* [Stated task]
From the top of the entries, reproduce each line exactly, stopping after the line that contains "sc.camera = cam". Omit pictures.

* [Record list]
┄┄┄┄┄┄┄┄┄┄┄┄┄┄┄┄┄┄┄┄

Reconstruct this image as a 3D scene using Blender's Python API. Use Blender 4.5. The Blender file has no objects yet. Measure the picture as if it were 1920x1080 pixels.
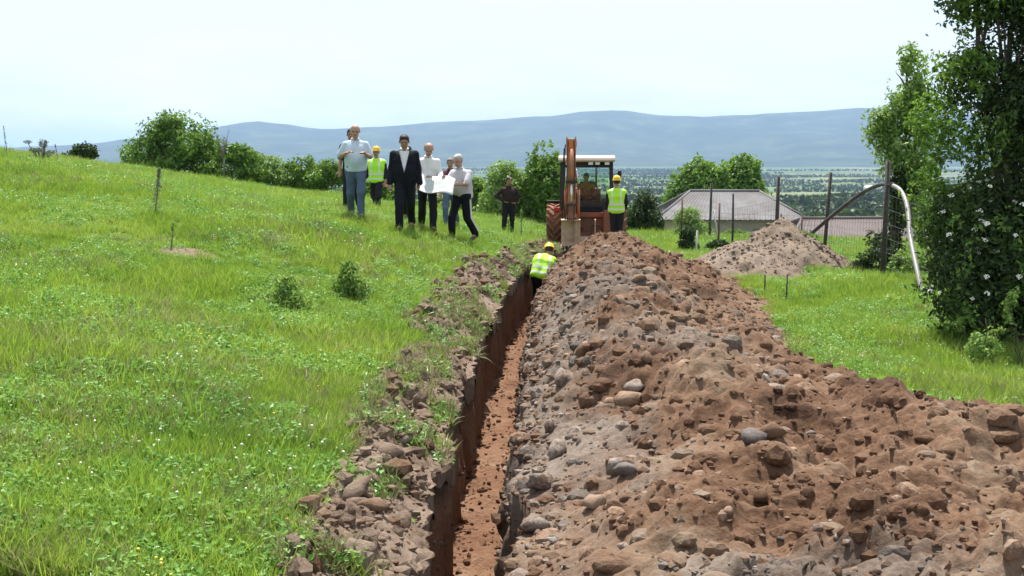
import bpy, bmesh, math, random
import numpy as np
from mathutils import Vector, Matrix, Euler

sc = bpy.context.scene
C = sc.collection
R = math.radians
random.seed(7)
rng = np.random.default_rng(7)

# ------------------------------------------------------------------ camera
CAMZ = 2.35
cam_d = bpy.data.cameras.new('camera')
cam = bpy.data.objects.new('camera', cam_d)
C.objects.link(cam)
cam.location = (0, 0, CAMZ)
cam.rotation_euler = (R(90 - 6.155), 0, 0)
cam_d.sensor_width = 36
cam_d.lens = 43.46
cam_d.clip_start = 0.1
cam_d.clip_end = 60000
sc.camera = cam

# ------------------------------------------------------------------ sky, sun, exposure
SUN_EL, SUN_AZ = R(65), R(4)          # azimuth to the left of the view direction (+Y)
to_sun = Vector((-math.sin(SUN_AZ) * math.cos(SUN_EL), math.cos(SUN_AZ) * math.cos(SUN_EL), math.sin(SUN_EL)))
world = bpy.data.worlds.new('World')
sc.world = world
world.use_nodes = True
wn, wl = world.node_tree.nodes, world.node_tree.links
wn.clear()
w_out = wn.new('ShaderNodeOutputWorld')
w_bg = wn.new('ShaderNodeBackground')
w_sky = wn.new('ShaderNodeTexSky')
w_sky.sky_type = 'NISHITA'
w_sky.sun_disc = False
w_sky.sun_elevation = SUN_EL
w_sky.sun_rotation = -SUN_AZ
w_sky.altitude = 700
w_sky.air_density = 1.0
w_sky.dust_density = 1.0
w_sky.ozone_density = 1.0
w_bg.inputs['Strength'].default_value = 0.10
# thin high cloud all over the sky
w_tc = wn.new('ShaderNodeTexCoord')
w_map = wn.new('ShaderNodeMapping')
w_map.inputs['Scale'].default_value = (1.0, 1.0, 4.0)
w_n = wn.new('ShaderNodeTexNoise')
w_n.inputs['Scale'].default_value = 4.5
w_n.inputs['Detail'].default_value = 7
w_n.inputs['Roughness'].default_value = 0.55
w_r = wn.new('ShaderNodeValToRGB')
w_r.color_ramp.elements[0].position = 0.36
w_r.color_ramp.elements[0].color = (0.32, 0.32, 0.32, 1)
w_r.color_ramp.elements[1].position = 0.58
w_r.color_ramp.elements[1].color = (0.95, 0.95, 0.95, 1)
w_mix = wn.new('ShaderNodeMix')
w_mix.data_type = 'RGBA'
w_mix.inputs['B'].default_value = (4.9, 5.05, 5.25, 1)
wl.new(w_tc.outputs['Generated'], w_map.inputs['Vector'])
wl.new(w_map.outputs['Vector'], w_n.inputs['Vector'])
wl.new(w_n.outputs['Fac'], w_r.inputs['Fac'])
wl.new(w_r.outputs['Color'], w_mix.inputs['Factor'])
wl.new(w_sky.outputs['Color'], w_mix.inputs['A'])
wl.new(w_mix.outputs['Result'], w_bg.inputs['Color'])
wl.new(w_bg.outputs['Background'], w_out.inputs['Surface'])

sun_d = bpy.data.lights.new('sun', 'SUN')
sun_d.energy = 4.8
sun_d.angle = R(0.6)
sun_d.color = (1.0, 0.955, 0.89)
sun = bpy.data.objects.new('sun', sun_d)
C.objects.link(sun)
sun.location = (-20, 40, 60)
sun.rotation_euler = to_sun.to_track_quat('Z', 'Y').to_euler()

sc.view_settings.view_transform = 'Standard'
sc.view_settings.look = 'None'
sc.view_settings.exposure = 1.05
sc.view_settings.gamma = 1.0
sc.view_settings.use_curve_mapping = False
sc.render.engine = 'CYCLES'
sc.cycles.use_denoising = True
sc.cycles.max_bounces = 6
sc.cycles.transparent_max_bounces = 8
sc.cycles.volume_bounces = 0

# ------------------------------------------------------------------ numeric noise
_TAB = np.random.default_rng(99).random(65536)
def _hash(i, j, k, seed):
    return _TAB[((i * 73856093) ^ (j * 19349663) ^ (k * 83492791) ^ (seed * 2654435)) & 65535]
def vnoise(x, y, z=0.0, seed=0):
    x, y, z = np.broadcast_arrays(np.asarray(x, float), np.asarray(y, float), np.asarray(z, float))
    xi, yi, zi = np.floor(x).astype(np.int64), np.floor(y).astype(np.int64), np.floor(z).astype(np.int64)
    fx, fy, fz = x - xi, y - yi, z - zi
    fx = fx * fx * fx * (fx * (fx * 6 - 15) + 10); fy = fy * fy * fy * (fy * (fy * 6 - 15) + 10); fz = fz * fz * fz * (fz * (fz * 6 - 15) + 10)
    out = 0
    for a in (0, 1):
        for b in (0, 1):
            for c in (0, 1):
                w = (fx if a else 1 - fx) * (fy if b else 1 - fy) * (fz if c else 1 - fz)
                out = out + w * _hash(xi + a, yi + b, zi + c, seed)
    return out * 2 - 1
def fbm(x, y, z=0.0, seed=0, octs=4, gain=0.5):
    s, a, f = 0, 1.0, 1.0
    for o in range(octs):
        s = s + a * vnoise(np.asarray(x) * f + 13.7 * o, np.asarray(y) * f - 7.1 * o, np.asarray(z) * f, seed + o)
        a *= gain; f *= 2.03
    return s
def worley(x, y, seed=0):
    x = np.asarray(x, float); y = np.asarray(y, float)
    xi, yi = np.floor(x).astype(np.int64), np.floor(y).astype(np.int64)
    best = np.full(x.shape, 9.0); rid = np.zeros(x.shape)
    for a in (-1, 0, 1):
        for b in (-1, 0, 1):
            i, j = xi + a, yi + b
            px = i + _hash(i, j, 1, seed); py = j + _hash(i, j, 2, seed)
            d = (px - x) ** 2 + (py - y) ** 2
            m = d < best
            best = np.where(m, d, best); rid = np.where(m, _hash(i, j, 3, seed), rid)
    return np.sqrt(best), rid

# ------------------------------------------------------------------ object helpers
def link(o, parent=None):
    C.objects.link(o)
    if parent is not None:
        o.parent = parent
    return o
def tag(o, label=None, cat=None, group=None, kind=None):
    if label: o['label'] = label
    if cat: o['category'] = cat
    if group: o['group'] = group
    if kind: o['kind'] = kind
    return o
def thing(name, label, cat, loc=(0, 0, 0), rz=0.0, group=None):
    o = bpy.data.objects.new(name, None)
    o.empty_display_size = 0.2
    link(o)
    o.location = loc
    o.rotation_euler = (0, 0, rz)
    return tag(o, label, cat, group)
def mesh_np(name, V, F, mats=(), smooth=True, midx=None):
    me = bpy.data.meshes.new(name)
    V = np.asarray(V, np.float32).reshape(-1, 3)
    me.vertices.add(len(V))
    me.vertices.foreach_set('co', V.ravel())
    if isinstance(F, np.ndarray):
        n = F.shape[1]
        me.loops.add(F.size)
        me.loops.foreach_set('vertex_index', F.astype(np.int32).ravel())
        me.polygons.add(len(F))
        me.polygons.foreach_set('loop_start', np.arange(0, F.size, n, dtype=np.int32))
        me.polygons.foreach_set('loop_total', np.full(len(F), n, np.int32))
        nf = len(F)
    else:
        nf = len(F)
        tot = [len(f) for f in F]
        flat = [i for f in F for i in f]
        me.loops.add(len(flat))
        me.loops.foreach_set('vertex_index', np.array(flat, np.int32))
        me.polygons.add(nf)
        me.polygons.foreach_set('loop_start', np.concatenate([[0], np.cumsum(tot)[:-1]]).astype(np.int32))
        me.polygons.foreach_set('loop_total', np.array(tot, np.int32))
    if midx is not None:
        me.polygons.foreach_set('material_index', np.asarray(midx, np.int32))
    me.polygons.foreach_set('use_smooth', np.full(nf, bool(smooth)))
    for m in mats:
        me.materials.append(m)
    me.update(calc_edges=True)
    me.validate()
    return me
def obj(name, me, parent=None, loc=None):
    o = bpy.data.objects.new(name, me)
    link(o, parent)
    if loc is not None:
        o.location = loc
    return o

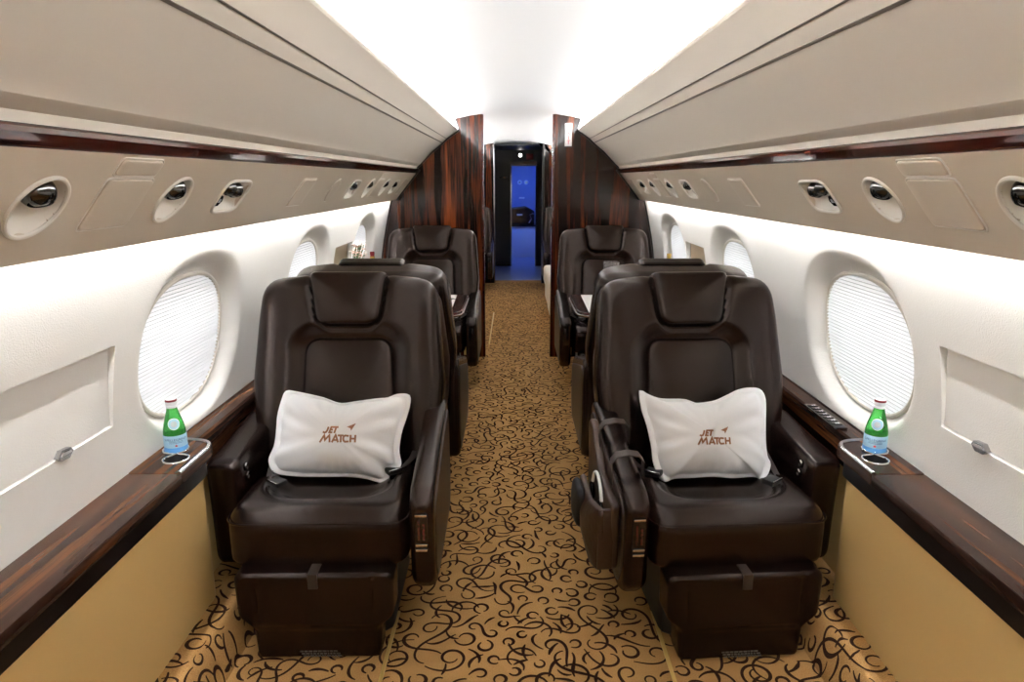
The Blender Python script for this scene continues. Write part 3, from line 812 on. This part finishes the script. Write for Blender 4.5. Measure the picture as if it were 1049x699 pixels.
# ------------------------------------------------------------------ bottles
FONT = None
def text_strip(name, txt, size, mat, parent, fn, z0):
    cu = bpy.data.curves.new('lettering', 'FONT'); cu.body = txt; cu.size = size; cu.align_x = 'CENTER'; cu.resolution_u = 2
    o = bpy.data.objects.new('lettering', cu); C.objects.link(o)
    dg = bpy.context.evaluated_depsgraph_get(); me = o.evaluated_get(dg).to_mesh()
    vs = [fn(v.co.x, v.co.y) for v in me.vertices]; fs = [tuple(p.vertices) for p in me.polygons]
    o.evaluated_get(dg).to_mesh_clear(); bpy.data.objects.remove(o); bpy.data.curves.remove(cu)
    return link_mesh(name, vs, fs, mat, parent, False)
def water_bottle(x, y, label, rz):
    t = thing('water_bottle', label, 'bottle', (x, y, .5856), rz, 'green water bottles in the cup holders')
    t.scale = (1, 1, .865)
    prof = [(.001,.004),(.022,.001),(.0305,.004),(.0310,.010),(.0310,.095),(.0302,.112),(.0265,.135),(.0205,.160),(.0155,.180),(.0135,.192),(.0138,.205)]
    mb = MB(); mb.lathe([(.001,.0)]+prof[1:], 40); mb.build('glass', M['green'], t)
    mb = MB(); mb.lathe([(.0135,.190),(.0152,.192),(.0152,.199),(.0145,.200),(.0155,.202),(.0155,.217),(.0145,.2195),(.001,.2195)], 32); mb.build('cap', M['white'], t)
    mb = MB(); mb.lathe([(.0157,.2125),(.0158,.2135),(.0158,.2165),(.0150,.2195),(.0145,.2197)], 32); mb.build('cap_band', M['redfoil'], t)
    mb = MB(); mb.lathe([(.0311,.036),(.0315,.0365),(.0315,.0985),(.0309,.100)], 40); lb = mb.build('label', M['label'], t)
    mb = MB(); mb.lathe([(.0316,.037),(.0318,.0375),(.0318,.058),(.0316,.0585)], 40); mb.build('label_band', M['label2'], lb)
    cyl = lambda r, z0: (lambda a, b: (r*math.sin(a/r), -r*math.cos(a/r), z0+b))
    text_strip('label_lettering', 'S.PELLEGRINO', .0105, M['navy'], lb, cyl(.0320, .083), 0)
    mb = MB()
    for z in (.079, .0745): 
        for k in range(9):
            a = -.018+k*.0042; mb.add([cyl(.0320, z)(a, 0), cyl(.0320, z)(a+.0034, 0), cyl(.0320, z)(a+.0034, .0014), cyl(.0320, z)(a, .0014)], [(0,1,2,3)])
    mb.build('small_print', M['navy'], lb, False)
    st = []; 
    for k in range(10):
        q = PI/2+k*PI/5; r = .0055 if k % 2 == 0 else .0024; st.append(cyl(.0322, .066)(r*math.cos(q), r*math.sin(q)))
    link_mesh('red_star', st+[cyl(.0322, .066)(0, 0)], [(k, (k+1) % 10, 10) for k in range(10)], M['red'], lb, False)
    # neck medallion on the shoulder
    def sh(a, b):
        z = .140+b; r = float(np.interp(z, [.095,.112,.135,.160,.180], [.0310,.0302,.0265,.0205,.0155]))+.0008; return (r*math.sin(a/r), -r*math.cos(a/r), z)
    def disc(R_, off, name, mat, par):
        vs = [(p[0]*(1+off), p[1]*(1+off), p[2]) for p in [sh(0, 0)]+[sh(R_*k*math.cos(2*PI*i/28), R_*1.15*k*math.sin(2*PI*i/28)) for k in (.5, 1) for i in range(28)]]
        fs = [(0, 1+i, 1+(i+1) % 28) for i in range(28)]+[(1+i, 29+i, 29+(i+1) % 28, 1+(i+1) % 28) for i in range(28)]
        return link_mesh(name, vs, fs, mat, par, False)
    d = disc(.0165, 0, 'medallion', M['white'], t); disc(.0145, .02, 'medallion_ring', M['label'], d); disc(.0085, .04, 'medallion_centre', M['silver'], d)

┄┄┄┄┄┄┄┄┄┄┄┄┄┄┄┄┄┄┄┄

* [Task solution]
Reconstruct this image as a 3D scene using Blender's Python API. Use Blender 4.5. The Blender file has no objects yet. Measure the picture as if it were 1920x1080 pixels.
import bpy, bmesh, math, random
import numpy as np
from mathutils import Vector, Matrix, Euler

sc = bpy.context.scene
C = sc.collection
R = math.radians
random.seed(7)
rng = np.random.default_rng(7)

# ------------------------------------------------------------------ camera
CAMZ = 2.35
cam_d = bpy.data.cameras.new('camera')
cam = bpy.data.objects.new('camera', cam_d)
C.objects.link(cam)
cam.location = (0, 0, CAMZ)
cam.rotation_euler = (R(90 - 6.155), 0, 0)
cam_d.sensor_width = 36
cam_d.lens = 43.46
cam_d.clip_start = 0.1
cam_d.clip_end = 60000
sc.camera = cam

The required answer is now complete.